(Records from a data source)
— BEGIN —

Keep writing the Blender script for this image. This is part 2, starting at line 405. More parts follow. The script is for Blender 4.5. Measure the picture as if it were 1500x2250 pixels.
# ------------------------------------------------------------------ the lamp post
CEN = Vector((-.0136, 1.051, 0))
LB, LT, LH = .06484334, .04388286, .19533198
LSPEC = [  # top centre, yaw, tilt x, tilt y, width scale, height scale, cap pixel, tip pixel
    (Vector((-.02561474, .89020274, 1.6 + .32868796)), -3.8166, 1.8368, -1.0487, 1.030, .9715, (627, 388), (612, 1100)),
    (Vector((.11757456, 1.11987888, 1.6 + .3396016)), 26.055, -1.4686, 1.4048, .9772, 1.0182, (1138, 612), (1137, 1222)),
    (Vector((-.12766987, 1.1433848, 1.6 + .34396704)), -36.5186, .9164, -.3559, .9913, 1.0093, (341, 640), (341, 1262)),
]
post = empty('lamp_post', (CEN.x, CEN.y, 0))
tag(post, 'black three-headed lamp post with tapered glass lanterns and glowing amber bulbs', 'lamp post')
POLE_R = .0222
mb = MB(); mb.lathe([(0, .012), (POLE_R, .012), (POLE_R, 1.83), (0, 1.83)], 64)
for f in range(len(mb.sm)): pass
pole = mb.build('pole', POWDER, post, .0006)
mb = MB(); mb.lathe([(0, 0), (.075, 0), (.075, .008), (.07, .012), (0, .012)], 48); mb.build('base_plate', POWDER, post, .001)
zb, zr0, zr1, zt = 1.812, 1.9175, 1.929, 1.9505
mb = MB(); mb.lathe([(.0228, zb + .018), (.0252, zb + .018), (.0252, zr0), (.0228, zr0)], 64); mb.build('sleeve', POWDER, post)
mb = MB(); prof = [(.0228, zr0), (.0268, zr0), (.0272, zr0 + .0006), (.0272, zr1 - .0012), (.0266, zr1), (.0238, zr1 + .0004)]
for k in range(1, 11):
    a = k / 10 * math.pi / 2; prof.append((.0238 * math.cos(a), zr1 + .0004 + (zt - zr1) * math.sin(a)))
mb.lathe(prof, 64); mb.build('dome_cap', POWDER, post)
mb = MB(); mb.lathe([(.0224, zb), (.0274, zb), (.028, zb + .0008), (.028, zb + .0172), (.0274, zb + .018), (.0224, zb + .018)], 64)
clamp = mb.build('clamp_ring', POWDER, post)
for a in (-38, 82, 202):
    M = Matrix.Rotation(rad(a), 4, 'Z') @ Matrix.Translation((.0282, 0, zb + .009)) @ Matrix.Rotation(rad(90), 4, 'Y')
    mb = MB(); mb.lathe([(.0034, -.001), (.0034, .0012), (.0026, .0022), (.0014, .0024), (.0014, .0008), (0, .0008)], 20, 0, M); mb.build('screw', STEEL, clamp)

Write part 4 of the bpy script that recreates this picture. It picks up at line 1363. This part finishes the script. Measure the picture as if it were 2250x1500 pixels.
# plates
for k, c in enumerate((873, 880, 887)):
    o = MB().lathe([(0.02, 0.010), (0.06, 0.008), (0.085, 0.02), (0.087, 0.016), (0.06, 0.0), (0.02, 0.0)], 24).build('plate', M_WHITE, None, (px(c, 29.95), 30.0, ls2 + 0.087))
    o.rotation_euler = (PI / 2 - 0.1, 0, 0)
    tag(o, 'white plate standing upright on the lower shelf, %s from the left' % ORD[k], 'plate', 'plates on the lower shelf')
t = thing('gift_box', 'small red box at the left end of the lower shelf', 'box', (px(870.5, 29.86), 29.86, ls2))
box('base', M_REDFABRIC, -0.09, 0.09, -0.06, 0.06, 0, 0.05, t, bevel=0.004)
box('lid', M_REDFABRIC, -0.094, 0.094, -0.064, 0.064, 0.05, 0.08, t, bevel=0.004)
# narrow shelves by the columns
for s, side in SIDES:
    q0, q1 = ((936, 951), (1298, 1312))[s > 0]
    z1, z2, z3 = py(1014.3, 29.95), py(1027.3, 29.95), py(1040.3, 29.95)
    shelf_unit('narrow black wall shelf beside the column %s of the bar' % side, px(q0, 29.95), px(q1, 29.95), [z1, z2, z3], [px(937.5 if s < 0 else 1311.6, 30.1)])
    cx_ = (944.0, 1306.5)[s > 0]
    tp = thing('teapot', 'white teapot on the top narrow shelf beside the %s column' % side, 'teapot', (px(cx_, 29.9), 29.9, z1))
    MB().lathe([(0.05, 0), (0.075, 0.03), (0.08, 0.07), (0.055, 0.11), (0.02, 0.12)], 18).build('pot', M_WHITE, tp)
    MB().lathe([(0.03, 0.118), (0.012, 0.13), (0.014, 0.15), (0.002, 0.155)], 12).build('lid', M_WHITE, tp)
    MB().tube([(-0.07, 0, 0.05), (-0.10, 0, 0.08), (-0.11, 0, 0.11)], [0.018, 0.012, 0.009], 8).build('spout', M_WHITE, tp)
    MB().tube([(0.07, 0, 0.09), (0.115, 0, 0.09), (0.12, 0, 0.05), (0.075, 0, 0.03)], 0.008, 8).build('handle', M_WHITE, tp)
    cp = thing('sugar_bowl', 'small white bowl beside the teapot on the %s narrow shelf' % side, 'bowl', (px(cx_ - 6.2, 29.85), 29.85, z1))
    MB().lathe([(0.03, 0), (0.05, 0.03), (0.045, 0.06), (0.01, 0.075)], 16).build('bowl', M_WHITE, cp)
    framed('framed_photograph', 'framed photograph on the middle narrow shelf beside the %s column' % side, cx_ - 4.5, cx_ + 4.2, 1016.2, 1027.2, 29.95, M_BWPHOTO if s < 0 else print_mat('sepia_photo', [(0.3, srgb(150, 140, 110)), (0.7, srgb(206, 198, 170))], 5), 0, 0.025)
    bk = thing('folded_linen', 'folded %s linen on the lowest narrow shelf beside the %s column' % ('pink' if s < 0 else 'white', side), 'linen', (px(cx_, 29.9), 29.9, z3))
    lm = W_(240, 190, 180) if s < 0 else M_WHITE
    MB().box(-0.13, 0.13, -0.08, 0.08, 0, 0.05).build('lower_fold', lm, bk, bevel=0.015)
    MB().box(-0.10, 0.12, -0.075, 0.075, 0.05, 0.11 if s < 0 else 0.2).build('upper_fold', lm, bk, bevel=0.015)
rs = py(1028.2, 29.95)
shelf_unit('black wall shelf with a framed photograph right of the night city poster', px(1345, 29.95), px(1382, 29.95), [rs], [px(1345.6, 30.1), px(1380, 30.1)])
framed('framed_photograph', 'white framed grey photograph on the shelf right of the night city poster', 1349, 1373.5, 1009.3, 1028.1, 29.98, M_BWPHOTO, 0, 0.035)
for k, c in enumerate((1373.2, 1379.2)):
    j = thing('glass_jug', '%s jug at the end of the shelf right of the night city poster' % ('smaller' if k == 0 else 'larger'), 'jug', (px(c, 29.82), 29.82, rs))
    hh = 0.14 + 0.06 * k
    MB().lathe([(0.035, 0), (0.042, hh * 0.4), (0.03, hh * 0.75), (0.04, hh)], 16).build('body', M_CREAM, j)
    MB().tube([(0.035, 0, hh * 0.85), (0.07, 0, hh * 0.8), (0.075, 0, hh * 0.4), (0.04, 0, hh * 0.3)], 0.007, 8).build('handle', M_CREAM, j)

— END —

To be done:
Repeat the data precisely, line by line.

Full solution:
Keep writing the Blender script for this image. This is part 2, starting at line 405. More parts follow. The script is for Blender 4.5. Measure the picture as if it were 1500x2250 pixels.
# ------------------------------------------------------------------ the lamp post
CEN = Vector((-.0136, 1.051, 0))
LB, LT, LH = .06484334, .04388286, .19533198
LSPEC = [  # top centre, yaw, tilt x, tilt y, width scale, height scale, cap pixel, tip pixel
    (Vector((-.02561474, .89020274, 1.6 + .32868796)), -3.8166, 1.8368, -1.0487, 1.030, .9715, (627, 388), (612, 1100)),
    (Vector((.11757456, 1.11987888, 1.6 + .3396016)), 26.055, -1.4686, 1.4048, .9772, 1.0182, (1138, 612), (1137, 1222)),
    (Vector((-.12766987, 1.1433848, 1.6 + .34396704)), -36.5186, .9164, -.3559, .9913, 1.0093, (341, 640), (341, 1262)),
]
post = empty('lamp_post', (CEN.x, CEN.y, 0))
tag(post, 'black three-headed lamp post with tapered glass lanterns and glowing amber bulbs', 'lamp post')
POLE_R = .0222
mb = MB(); mb.lathe([(0, .012), (POLE_R, .012), (POLE_R, 1.83), (0, 1.83)], 64)
for f in range(len(mb.sm)): pass
pole = mb.build('pole', POWDER, post, .0006)
mb = MB(); mb.lathe([(0, 0), (.075, 0), (.075, .008), (.07, .012), (0, .012)], 48); mb.build('base_plate', POWDER, post, .001)
zb, zr0, zr1, zt = 1.812, 1.9175, 1.929, 1.9505
mb = MB(); mb.lathe([(.0228, zb + .018), (.0252, zb + .018), (.0252, zr0), (.0228, zr0)], 64); mb.build('sleeve', POWDER, post)
mb = MB(); prof = [(.0228, zr0), (.0268, zr0), (.0272, zr0 + .0006), (.0272, zr1 - .0012), (.0266, zr1), (.0238, zr1 + .0004)]
for k in range(1, 11):
    a = k / 10 * math.pi / 2; prof.append((.0238 * math.cos(a), zr1 + .0004 + (zt - zr1) * math.sin(a)))
mb.lathe(prof, 64); mb.build('dome_cap', POWDER, post)
mb = MB(); mb.lathe([(.0224, zb), (.0274, zb), (.028, zb + .0008), (.028, zb + .0172), (.0274, zb + .018), (.0224, zb + .018)], 64)
clamp = mb.build('clamp_ring', POWDER, post)
for a in (-38, 82, 202):
    M = Matrix.Rotation(rad(a), 4, 'Z') @ Matrix.Translation((.0282, 0, zb + .009)) @ Matrix.Rotation(rad(90), 4, 'Y')
    mb = MB(); mb.lathe([(.0034, -.001), (.0034, .0012), (.0026, .0022), (.0014, .0024), (.0014, .0008), (0, .0008)], 20, 0, M); mb.build('screw', STEEL, clamp)

Write part 4 of the bpy script that recreates this picture. It picks up at line 1363. This part finishes the script. Measure the picture as if it were 2250x1500 pixels.
# plates
for k, c in enumerate((873, 880, 887)):
    o = MB().lathe([(0.02, 0.010), (0.06, 0.008), (0.085, 0.02), (0.087, 0.016), (0.06, 0.0), (0.02, 0.0)], 24).build('plate', M_WHITE, None, (px(c, 29.95), 30.0, ls2 + 0.087))
    o.rotation_euler = (PI / 2 - 0.1, 0, 0)
    tag(o, 'white plate standing upright on the lower shelf, %s from the left' % ORD[k], 'plate', 'plates on the lower shelf')
t = thing('gift_box', 'small red box at the left end of the lower shelf', 'box', (px(870.5, 29.86), 29.86, ls2))
box('base', M_REDFABRIC, -0.09, 0.09, -0.06, 0.06, 0, 0.05, t, bevel=0.004)
box('lid', M_REDFABRIC, -0.094, 0.094, -0.064, 0.064, 0.05, 0.08, t, bevel=0.004)
# narrow shelves by the columns
for s, side in SIDES:
    q0, q1 = ((936, 951), (1298, 1312))[s > 0]
    z1, z2, z3 = py(1014.3, 29.95), py(1027.3, 29.95), py(1040.3, 29.95)
    shelf_unit('narrow black wall shelf beside the column %s of the bar' % side, px(q0, 29.95), px(q1, 29.95), [z1, z2, z3], [px(937.5 if s < 0 else 1311.6, 30.1)])
    cx_ = (944.0, 1306.5)[s > 0]
    tp = thing('teapot', 'white teapot on the top narrow shelf beside the %s column' % side, 'teapot', (px(cx_, 29.9), 29.9, z1))
    MB().lathe([(0.05, 0), (0.075, 0.03), (0.08, 0.07), (0.055, 0.11), (0.02, 0.12)], 18).build('pot', M_WHITE, tp)
    MB().lathe([(0.03, 0.118), (0.012, 0.13), (0.014, 0.15), (0.002, 0.155)], 12).build('lid', M_WHITE, tp)
    MB().tube([(-0.07, 0, 0.05), (-0.10, 0, 0.08), (-0.11, 0, 0.11)], [0.018, 0.012, 0.009], 8).build('spout', M_WHITE, tp)
    MB().tube([(0.07, 0, 0.09), (0.115, 0, 0.09), (0.12, 0, 0.05), (0.075, 0, 0.03)], 0.008, 8).build('handle', M_WHITE, tp)
    cp = thing('sugar_bowl', 'small white bowl beside the teapot on the %s narrow shelf' % side, 'bowl', (px(cx_ - 6.2, 29.85), 29.85, z1))
    MB().lathe([(0.03, 0), (0.05, 0.03), (0.045, 0.06), (0.01, 0.075)], 16).build('bowl', M_WHITE, cp)
    framed('framed_photograph', 'framed photograph on the middle narrow shelf beside the %s column' % side, cx_ - 4.5, cx_ + 4.2, 1016.2, 1027.2, 29.95, M_BWPHOTO if s < 0 else print_mat('sepia_photo', [(0.3, srgb(150, 140, 110)), (0.7, srgb(206, 198, 170))], 5), 0, 0.025)
    bk = thing('folded_linen', 'folded %s linen on the lowest narrow shelf beside the %s column' % ('pink' if s < 0 else 'white', side), 'linen', (px(cx_, 29.9), 29.9, z3))
    lm = W_(240, 190, 180) if s < 0 else M_WHITE
    MB().box(-0.13, 0.13, -0.08, 0.08, 0, 0.05).build('lower_fold', lm, bk, bevel=0.015)
    MB().box(-0.10, 0.12, -0.075, 0.075, 0.05, 0.11 if s < 0 else 0.2).build('upper_fold', lm, bk, bevel=0.015)
rs = py(1028.2, 29.95)
shelf_unit('black wall shelf with a framed photograph right of the night city poster', px(1345, 29.95), px(1382, 29.95), [rs], [px(1345.6, 30.1), px(1380, 30.1)])
framed('framed_photograph', 'white framed grey photograph on the shelf right of the night city poster', 1349, 1373.5, 1009.3, 1028.1, 29.98, M_BWPHOTO, 0, 0.035)
for k, c in enumerate((1373.2, 1379.2)):
    j = thing('glass_jug', '%s jug at the end of the shelf right of the night city poster' % ('smaller' if k == 0 else 'larger'), 'jug', (px(c, 29.82), 29.82, rs))
    hh = 0.14 + 0.06 * k
    MB().lathe([(0.035, 0), (0.042, hh * 0.4), (0.03, hh * 0.75), (0.04, hh)], 16).build('body', M_CREAM, j)
    MB().tube([(0.035, 0, hh * 0.85), (0.07, 0, hh * 0.8), (0.075, 0, hh * 0.4), (0.04, 0, hh * 0.3)], 0.007, 8).build('handle', M_CREAM, j)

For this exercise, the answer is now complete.